To me, it seems most of the IoT scenarios are concerned less with making my life happier and more about positioning me carefully on a conveyor belt of consumption.

As such, the smart home concept is another step towards productizing and monetizing our behind-closed-doors private lives - and towards reducing our choices as well, because making your life simpler very easily slips into making your life smaller, too.

If you let the algorithms control your decisions, they can only chose the options they are programmed with - the ones that will make a profit for someone. Owning a fridge with a built-in hotline to the biggest supermarkets makes it just that bit harder for you to buy your vegetables from a local market, for example. A queue of movies ready to go online makes it easier not to go out and meet friends or take a walk in the park.

There are obvious security questions and privacy issues around the emergence of the IoT as well, which the industry has yet to resolve. Most people just about understand that their browsing behaviour online is repacked and sold on. But the data we generate as we move about our homes could be just as telling: will your habit of binge-watching boxsets in bed be used against you at some point?

Some interesting research shows how the data from a few separate sensors can be used to find out an awful lot more about you: right down to what you had for your dinner (if your smart fridge hasn't spilled the beans already, of course).

There are plenty of environments where the IoT makes a lot of sense - sensors on industrial systems or city-wide projects, for example. These might be less glamorous than the sentient dishwasher, but are providing better value than a plant pot that tweets when the soil dries out.

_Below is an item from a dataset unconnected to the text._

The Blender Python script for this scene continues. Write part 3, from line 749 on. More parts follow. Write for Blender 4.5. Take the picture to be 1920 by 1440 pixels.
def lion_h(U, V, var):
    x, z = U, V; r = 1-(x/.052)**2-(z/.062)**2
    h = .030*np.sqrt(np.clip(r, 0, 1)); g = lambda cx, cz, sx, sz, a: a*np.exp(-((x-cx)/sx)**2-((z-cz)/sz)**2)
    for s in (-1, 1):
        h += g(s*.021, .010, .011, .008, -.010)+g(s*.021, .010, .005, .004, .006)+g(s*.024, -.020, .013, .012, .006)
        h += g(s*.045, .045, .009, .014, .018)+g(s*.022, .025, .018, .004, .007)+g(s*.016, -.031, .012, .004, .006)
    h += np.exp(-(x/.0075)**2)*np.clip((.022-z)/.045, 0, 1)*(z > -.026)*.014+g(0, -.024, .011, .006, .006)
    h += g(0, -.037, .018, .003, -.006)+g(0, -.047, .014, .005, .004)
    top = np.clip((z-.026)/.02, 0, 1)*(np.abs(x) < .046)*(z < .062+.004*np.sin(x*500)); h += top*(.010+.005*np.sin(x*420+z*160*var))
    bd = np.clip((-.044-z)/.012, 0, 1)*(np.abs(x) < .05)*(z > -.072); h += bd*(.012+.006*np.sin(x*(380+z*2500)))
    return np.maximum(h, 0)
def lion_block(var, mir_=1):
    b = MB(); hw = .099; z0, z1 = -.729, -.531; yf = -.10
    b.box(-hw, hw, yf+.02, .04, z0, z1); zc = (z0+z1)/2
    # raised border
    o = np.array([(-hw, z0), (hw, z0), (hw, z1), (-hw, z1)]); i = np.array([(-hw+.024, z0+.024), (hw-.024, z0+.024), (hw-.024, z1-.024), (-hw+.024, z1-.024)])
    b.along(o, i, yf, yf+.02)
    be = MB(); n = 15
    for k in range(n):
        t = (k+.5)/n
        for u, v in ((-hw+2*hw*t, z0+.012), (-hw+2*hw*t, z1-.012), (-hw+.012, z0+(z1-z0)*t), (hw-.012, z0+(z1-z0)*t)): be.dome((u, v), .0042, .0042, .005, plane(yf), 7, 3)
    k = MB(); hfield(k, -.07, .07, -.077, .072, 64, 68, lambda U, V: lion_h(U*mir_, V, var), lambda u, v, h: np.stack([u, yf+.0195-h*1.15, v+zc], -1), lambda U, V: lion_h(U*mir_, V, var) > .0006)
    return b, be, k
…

There are benefits to a consumer version of the IoT, of course, especially when it comes to helping an ageing population stay independent for longer, as one example. But all of us need to think much harder about the issues involved before the technology becomes mainstream. We need to decide what we think is appropriate for our IoT devices to do, or share, long before they become commonplace.

And first of all the industry has to make a much, much better case for how the consumer version of the IoT will really improve my life, and not just fill out their product roadmaps and bump up their quarterly earnings reports.